Writing Dirty Feed can lead you down some strange avenues, and making some strange comparisons. Right now, I’m reading about Chris Morris and Fanny Cradock. What the hell do that pair have in common, beyond being “broadcasters” in the most general possible sense?
Answer: both were perfectly happy for the legend to be printed, rather than the truth. Which means disentangling lies told about them, either disseminated by themselves or by others, can initially seem like an exercise in futility. After all, if they didn’t care, surely nobody else should be bothered either.
But such defeatist talk gets us nowhere. So let’s take a look at this Guardian piece from 2006, “Secret drugs menu of TV chef Fanny”. There are a number of rather dubious claims in that article, but I want to focus on one which we can easily investigate:
“Her last public appearance before she died at 85 in 1995 was on the Parkinson Show alongside Danny La Rue who was dressed in drag as Shirley Bassey.
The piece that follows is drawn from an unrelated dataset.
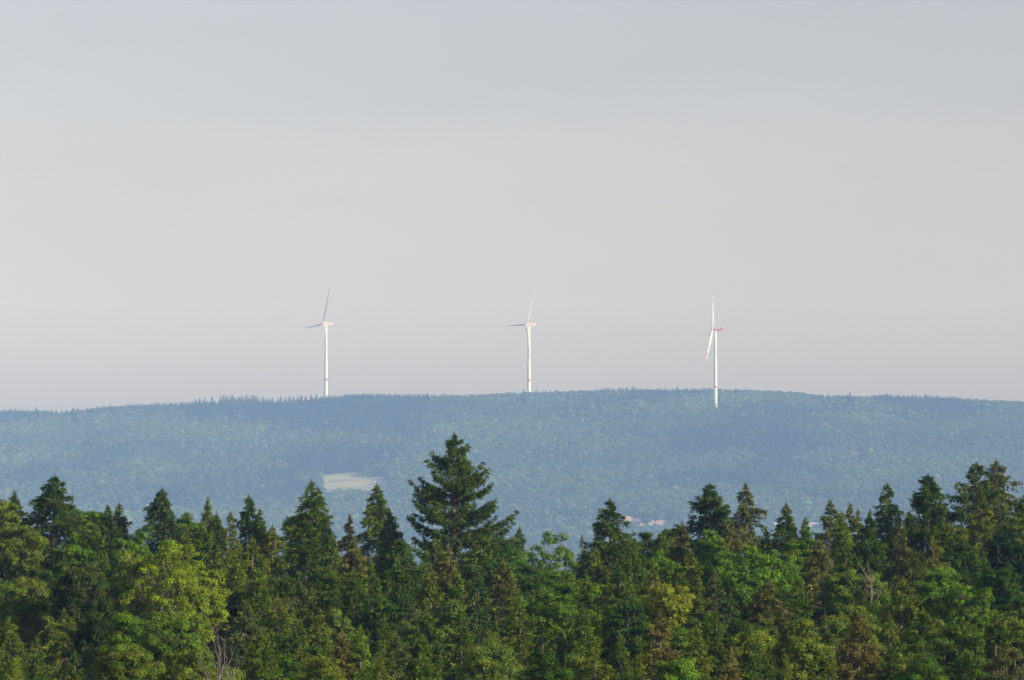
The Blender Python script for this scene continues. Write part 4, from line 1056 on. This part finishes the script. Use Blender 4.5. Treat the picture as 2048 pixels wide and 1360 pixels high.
 (SP, 1194, 1136, 93, 371, GR, dict(L=11, p=0.6, hang=0.8), 'green spruce half hidden right of the olive spruce at the left foot of the conical'),
]
tot = 0
for i, (kind, px, py, w, Y, col, o, label) in enumerate(TREES):
    top = at(px, py, Y)
    R = w * 0.5 * Y / F
    o = dict(o)
    if kind == SP:
        L = o.get('L', 10)
        crown, trunk, foot, n = near_spruce(1000 + i, top, L, R * o.get('w', 1.22 if py < 1035 and Y > 385 else 1.1), col, o)
        name, cat = 'spruce_tree', 'spruce tree'
    else:
        crown, trunk, foot, n = near_broadleaf(1000 + i, top, o.get('Hc', max(6.0, R * 3.1)), R * 1.15, col, o)
        name, cat = 'broadleaf_tree', 'broadleaf tree'
    tot += n
    root = empty(name, (top.x * K, top.y * K, foot * K)); root.scale = (K, K, K)
    tag(root, label, cat, 'spruces and firs of the near forest' if kind == SP else 'broadleaf trees of the near forest')
    link('trunk', trunk, root); link('crown', crown, root)
print('near leaves', tot, 'trees', len(TREES))

# dead snag at the bottom edge
def snag(px, py, Y, label, nbr=16, spread=1.0, seed=1):
    r = random.Random(seed); top = at(px, py, Y); fz = gzn(top.x, top.y); H = top.z - fz
    g_ = Geo(); g_.tube([(0, 0, 0), (0.1, 0, H * .5), (0, 0, H - 3), (0.1, 0, H)], [.2, .14, .06, .012], 7)
    for k in range(nbr):
        z = H - 4.2 + 3.6 * k / nbr; a = r.uniform(0, 6.28); l = r.uniform(.9, 1.9) * spread
        p0 = Vector((0, 0, z)); p1 = p0 + Vector((math.cos(a) * l * .4, math.sin(a) * l * .4, l * .55)); p2 = p1 + Vector((math.cos(a + .3) * l * .35, math.sin(a) * l * .3, l * .75))
        g_.tube([p0, p1, p2], [.028, .018, .006], 4)
        for q in range(3):
            b = p1.lerp(p2, q / 3); g_.tube([b, b + Vector((r.uniform(-.4, .4), r.uniform(-.4, .4), r.uniform(.2, .6)))], [.018, .005], 3)
    o = link('dead_tree', g_.mesh('dead_tree', [M_PALEBARK]), None, (top.x * K, top.y * K, fz * K)); o.scale = (K, K, K)
    tag(o, label, 'dead tree')
snag(437, 1296, 236, 'leafless grey brown dead tree with upright twigs at the bottom edge', 24, 1.1, 3)
snag(1742, 1140, 333, 'leafless whitish dead tree leaning out of the grey green crown', 12, 1.2, 6)
for px, py, Y, lb in ((367, 858, 6450, 'pale bare trunk standing on the far hillside left of the leftmost turbine, taller of two'), (426, 860, 6440, 'pale bare trunk on the far hillside, the one nearer the leftmost turbine')):
    top = at(px, py, Y); fz = gz(top.x, Y); H = max(24, top.z - fz)
    g_ = Geo(); g_.tube([(0, 0, 0), (0.4, 0, H * .6), (0, 0, H)], [.8, .6, .2], 6)
    for k in range(9):
        a = k * 2.4; z = H * (.5 + .05 * k); g_.tube([(0, 0, z), (math.cos(a) * 2, math.sin(a) * 2, z + 1.6)], [.25, .08], 4)
    o = link('dead_tree', g_.mesh('dead_tree', [plain('bleached_wood', (0.24, 0.21, 0.18), .9)]), None, (top.x, Y, fz)); tag(o, lb, 'dead tree', 'pale dead trunks on the far hillside')

# ------------------------------------------------------------------ haze
hz = Geo()
zmin = float(GZ.min())
x0, x1, y0, y1, z0, z1 = -3010, 3010, -260, 9010, zmin - 1.0, 262.0
hz.add([(x0, y0, z0), (x1, y0, z0), (x1, y1, z0), (x0, y1, z0), (x0, y0, z1), (x1, y0, z1), (x1, y1, z1), (x0, y1, z1)],
       [(0, 3, 2, 1), (4, 5, 6, 7), (0, 1, 5, 4), (1, 2, 6, 5), (2, 3, 7, 6), (3, 0, 4, 7)])
hm = bpy.data.materials.new('haze'); hm.use_nodes = True
hn = hm.node_tree.nodes; hn.clear()
ho = hn.new('ShaderNodeOutputMaterial'); pv = hn.new('ShaderNodeVolumePrincipled')
pv.inputs['Density'].default_value = HAZE_D
pv.inputs['Color'].default_value = (*HAZE_C, 1)
pv.inputs['Absorption Color'].default_value = (1, 1, 1, 1)
pv.inputs['Anisotropy'].default_value = -0.25
hm.node_tree.links.new(pv.outputs[0], ho.inputs['Volume'])
ho_ = link('haze', hz.mesh('haze', [hm]))
tag(ho_, kind='stuff')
Fanny had no idea at first that ‘the woman’ was actually a man, and when she found out she stormed out of the studio.”
This sounds like it should be a huge, classic TV moment, which is well-known about. Sure enough, it was picked up by The Times in November 2007:
“Fanny Cradock, the original TV chef, never presented a show again after she upset viewers by criticising the cooking of a housewife. She stormed off a Parkinson show when she found that Danny Da Rue, her fellow guest, was a man dressed as a woman.”
And in case you wondered why I’m talking about this now, this anecdote is still being told rather more recently. In March 2018, The Mirror gave us “The red-hot private life of temperamental TV chef Fanny Cradock”:
“Consigned to chat shows, her last was on Parkinson when she stormed out after realising Danny La Rue was a man in drag.”
From this, it starts making its way into various blog posts. There’s UCBloggers in November 2020, “Fanny Cradock: Britain’s First Celebrity Chef”:
“She made her last TV appearance on the Parkinson show, but she stormed off set in horror as she realised that the woman on the show alongside her was in fact Danny La Rue in drag.”
And there’s Retro Vixen in March 2023, “A Look Back at Fanny Cradock”:
“In one of her final TV appearances, she appeared as a guest on Parkinson alongside Danny La Rue. When she realised that Danny was a man dressed up as a woman, she stormed off set.”
Of course, it’s inevitably made it onto Wikipedia, directly citing The Guardian as a source:
“Fanny appeared alone on Wogan, Parkinson and TV-am. When she appeared on the television chat show Parkinson with Danny La Rue and it was revealed to her that La Rue was actually a female impersonator, she stormed off the set.”
And bringing us right up to date, the tale even makes it into the book Camp!: The Story of the Attitude that Conquered the World, published in May 2023:
“Fanny and Johnnie retired to the south coast and became chat show regulars, with Fanny making her final television appearance in 1995 aged eighty-five on the Parkinson show, alongside the fabulous drag queen Danny La Rue, who happened to be dressed as Shirley Bassey. When Fanny realised that La Rue was a female impersonator she stormed out – a shame, I’m sure if she’d hung around she would have benefited enormously from his makeup tips.”
Yes, yes, very amusing. Just one problem. This anecdote is bollocks.